Allan – a modern day vigilante?Matt Scandrett

It’s 8pm on the Kilburn High Road in London. I have just had a dubious fried chicken and chips for £1.29 from ‘Perfect Fried Chicken’ with friends. On our way to spend yet another whole night at the local Shisha café, we stumble upon a school friend being stopped by the police.

“We have ‘reasonable’ grounds to believe that you are in possession of illegal drugs.”

Having dealt with the police before, I informed them that I was hoping to read Law at Cambridge. I asked: “Are you within your powers under Section 1 of the Police and Criminal Evidence Act? Are you absolutely sure that your grounds are not unreasonable as defined in the case of Wednesbury?” 

To cut a long story short, I laid the legal jargon on thick; suddenly, they had an ‘unexpected call’ and aborted their stop and search. 

After that, I didn’t go to the shisha café. I went home. I went home and made 100 pocket-sized cards with information on our stop and search laws, which I gave out in school the next day. It was then that I decided that I would take on the police. 

I teamed up with the local youth club, had professional cards on stop and search laws made, and taught people about their legal rights regarding searches, arrest and questioning. The police in the local area came to hate me; indeed, I was slapped by a police officer one night. 

Now that I have left London and reflect on my defiance fondly, I have learned a few lessons. The first is that, in my opinion, the Metropolitan Police is a disgraceful and corrupt police force. 

More importantly, I believe the police force is an institution which takes advantage of ignorance, poor education and the post-9/11 hyperactive fear of crime. 

In a report on stop and search, the Equality and Human Rights Commission said that young black men were 29 times more likely to be searched as compared to their white counterparts. 

Our prisons are filled to the brim with young black men and women. I have seen it for myself. Ethnic minorities are among the poorest in the UK. I went to one of the poorest schools in the country; white students were the minority. 90 per cent of the school were Asian, Middle Eastern, Black or Eastern European, notably Kosovans who fled the Serbian genocide. More than half were on free school meals. 

Why does that matter? It matters because the police capitalise on this ignorance and poor education. Big words like ‘legislation’, ‘obligation’, ‘rationality’, ‘resistance’ and ‘delegated’ are scary. Most people on the Kilburn High Road wouldn’t understand those words. But the police use them, and they do so knowingly to induce fear in the community. There isn’t much a 17 year-old from Nigeria can say when an officer tells him that 'in line with statutory provision, as prescribed by Parliament, (he) is to be searched’. 

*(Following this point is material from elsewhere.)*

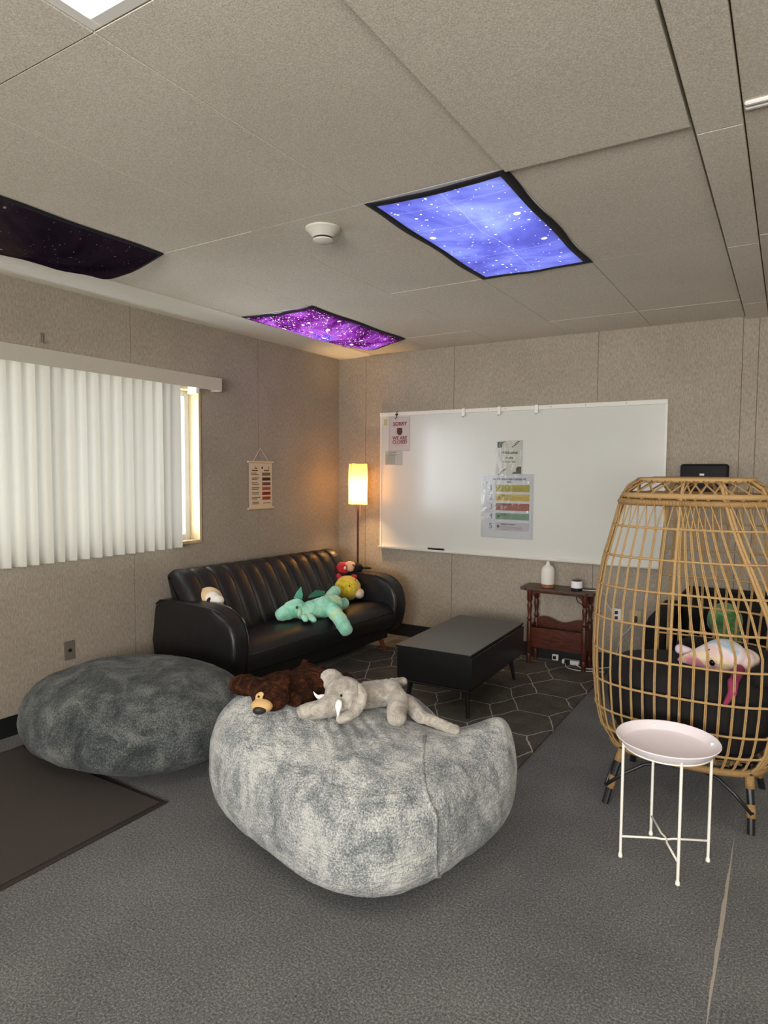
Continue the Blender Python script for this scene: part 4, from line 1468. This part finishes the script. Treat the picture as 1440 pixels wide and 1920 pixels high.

As well as taking advantage of ignorance, the police thrive on the hyperactive fear of crime created after 9/11. Suddenly, national security is the be all and end all. It’s acceptable to waterboard a suspected terrorist if it’s in the name of national security. It’s acceptable to detain indefinitely suspected terrorists in the UK without telling them why. Therefore, it’s absolutely acceptable to stop a random youth and search them for a bit of the green stuff. Clearly not. 

But this ghastly view is accepted as the gospel truth by people up and down the country. The police exacerbate this fear through scaremongering tactics. Again, our old friend – the reality-perception dichotomy – comes into play. 

But that 17 year-old boy from Nigeria knows why he is being wronged. The thing is, he can’t tell you why. However, while he probably won't have the means to file a judicial review claim, he will find other ways to protest: violence. 

The abhorrent killing of Mark Duggan in the summer of 2011, which sparked riots up and down the country, proves this. The recent events in Ferguson do, too. Black communities are facing disproportionate police force. It is expected and justified that they will retaliate at such persecution. 

As with most other ‘isms’, though, the issue at hand is far more structural. The police have powers to stop and search if they have ‘reasonable’ grounds to do so – if the ‘reasonable man’ would have done so. The courts tell us that this is an objective test; the ‘reasonable man’ is the “man on the Clapham omnibus”. He is a ‘legal fiction’. Let’s call him Percy. 

But when Lord Bowen conceived the "man on the Clapham omnibus" in the 19th century, he was not thinking entirely in the abstract; the Percy he imagined sitting on the route from Knightsbridge to Clapham was white, middle-class, and well educated. It is likely that Percies up an down the country would have also stopped my school friend if they were police officers, but Percy is simply ignorant to the trials and tribulations of working-class life. Percy doesn’t know how to get his hands on six chicken wings and chips for £1.29. Put simply, Percy is divorced from reality. 

Look all around you – college grounds, the Sidgwick site or the smoking area at Life. Do you ever fear that your freedom might be (temporarily) suspended? It is likely that you have just answered 'no' to that question. Black teens, however, answer differently; they walk the streets of London fearing – indeed expecting – a stop and search. 

This is indefensible. And that is why I took on and will continue to take on the police.